Print, exactly as written, every line from the first line of the records below through the line containing "PI = math.pi", and nothing further.

Stored records
○ ○ ○ ○ ○

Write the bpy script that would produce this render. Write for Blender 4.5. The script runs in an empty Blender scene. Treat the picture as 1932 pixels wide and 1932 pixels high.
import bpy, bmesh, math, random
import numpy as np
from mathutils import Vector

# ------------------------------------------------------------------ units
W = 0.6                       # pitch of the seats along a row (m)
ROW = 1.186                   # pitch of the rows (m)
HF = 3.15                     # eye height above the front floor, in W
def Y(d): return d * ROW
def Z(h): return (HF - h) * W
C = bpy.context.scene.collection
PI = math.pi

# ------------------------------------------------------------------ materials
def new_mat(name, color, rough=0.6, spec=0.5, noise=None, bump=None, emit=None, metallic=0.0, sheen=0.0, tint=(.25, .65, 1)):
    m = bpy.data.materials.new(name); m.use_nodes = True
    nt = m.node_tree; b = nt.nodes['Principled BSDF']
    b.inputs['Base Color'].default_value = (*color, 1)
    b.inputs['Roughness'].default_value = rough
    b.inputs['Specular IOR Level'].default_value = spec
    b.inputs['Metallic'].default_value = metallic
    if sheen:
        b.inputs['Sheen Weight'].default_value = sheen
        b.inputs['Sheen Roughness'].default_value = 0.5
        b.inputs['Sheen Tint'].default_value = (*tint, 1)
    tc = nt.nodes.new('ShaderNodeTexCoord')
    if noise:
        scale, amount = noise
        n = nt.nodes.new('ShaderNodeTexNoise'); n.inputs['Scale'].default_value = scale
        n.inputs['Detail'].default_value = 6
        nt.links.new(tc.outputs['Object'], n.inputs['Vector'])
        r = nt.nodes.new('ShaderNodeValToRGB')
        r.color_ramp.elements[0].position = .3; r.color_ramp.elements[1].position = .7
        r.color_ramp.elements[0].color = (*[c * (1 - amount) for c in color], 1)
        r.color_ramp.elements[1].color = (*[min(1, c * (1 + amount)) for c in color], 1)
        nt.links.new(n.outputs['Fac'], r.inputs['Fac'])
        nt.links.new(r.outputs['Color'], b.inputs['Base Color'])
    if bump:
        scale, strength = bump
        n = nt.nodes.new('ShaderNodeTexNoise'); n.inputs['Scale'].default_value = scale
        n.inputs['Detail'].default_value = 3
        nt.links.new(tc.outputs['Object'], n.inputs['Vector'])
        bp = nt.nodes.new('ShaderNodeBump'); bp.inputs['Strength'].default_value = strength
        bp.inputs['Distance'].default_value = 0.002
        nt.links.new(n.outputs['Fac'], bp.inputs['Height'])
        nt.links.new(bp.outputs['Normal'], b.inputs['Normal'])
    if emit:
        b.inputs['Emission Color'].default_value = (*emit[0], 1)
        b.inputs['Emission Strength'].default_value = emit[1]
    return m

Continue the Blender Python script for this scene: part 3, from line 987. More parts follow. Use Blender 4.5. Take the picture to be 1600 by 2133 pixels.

○ ○ ○ ○ ○

### Exercise response
Write the bpy script that would produce this render. Write for Blender 4.5. The script runs in an empty Blender scene. Treat the picture as 1932 pixels wide and 1932 pixels high.
import bpy, bmesh, math, random
import numpy as np
from mathutils import Vector

# ------------------------------------------------------------------ units
W = 0.6                       # pitch of the seats along a row (m)
ROW = 1.186                   # pitch of the rows (m)
HF = 3.15                     # eye height above the front floor, in W
def Y(d): return d * ROW
def Z(h): return (HF - h) * W
C = bpy.context.scene.collection
PI = math.pi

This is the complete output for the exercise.